Rappelons en effet, par exemple, que Florian Philippot a obtenu la condamnation de
Closer, en décembre 2014. Le magazine a été sanctionné lourdement pour avoir porté «
atteinte à la vie privée » de celui qui était alors vice-président du Front national. Le journal avait en effet publié des photographies le montrant sur sept images en compagnie d'un homme présenté comme son ami. Il s’agissait de la compagnie d'un «
journaliste de télévision » dont le visage a été flouté, ainsi que d’un cliché en couverture, avec comme titre «
Oui à l'amour pour tous »…
Outing et coming out
Le juge des référés a en effet considéré que «
même si le magazine indique que M. Philippot est l'homme le plus invité des matinales radio et télé après la patronne du FN, il est constant que sa vie privée n'était nullement notoire et que le demandeur n'a jamais entendu la révéler publiquement ». Et d’ajouter que « la révélation de l'homosexualité de M. Philippot n'a pas été faite de manière sobre et purement informative » (…).
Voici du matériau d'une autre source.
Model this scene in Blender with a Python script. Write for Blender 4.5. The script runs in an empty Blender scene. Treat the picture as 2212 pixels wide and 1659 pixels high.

Closer ne s'est nullement contenté d'une telle annonce, mais a fourni de nombreux détails établissant que le demandeur a fait l'objet d'une surveillance pendant deux jours, «
préjudiciable à sa liberté d'aller et de venir et attentatoire à sa vie privée », avant de noter «
un phénomène de harcèlement ».
Le magistrat a indiqué enfin que, «
en effet, après avoir retracé le déroulement de ces deux jours, ce qui montre que M. Philippot a été épié et suivi pas à pas, il est précisé que les deux amis se rendent au sauna ensemble, ce qui ne peut pas être considéré comme une information utile à un débat d'intérêt général, mais qui laisse poindre une moquerie, d'autant que cette phrase est suivie de trois points de suspension ».
Il existe donc encore une articulation subtile entre le respect de la vie privée et la liberté d’informer.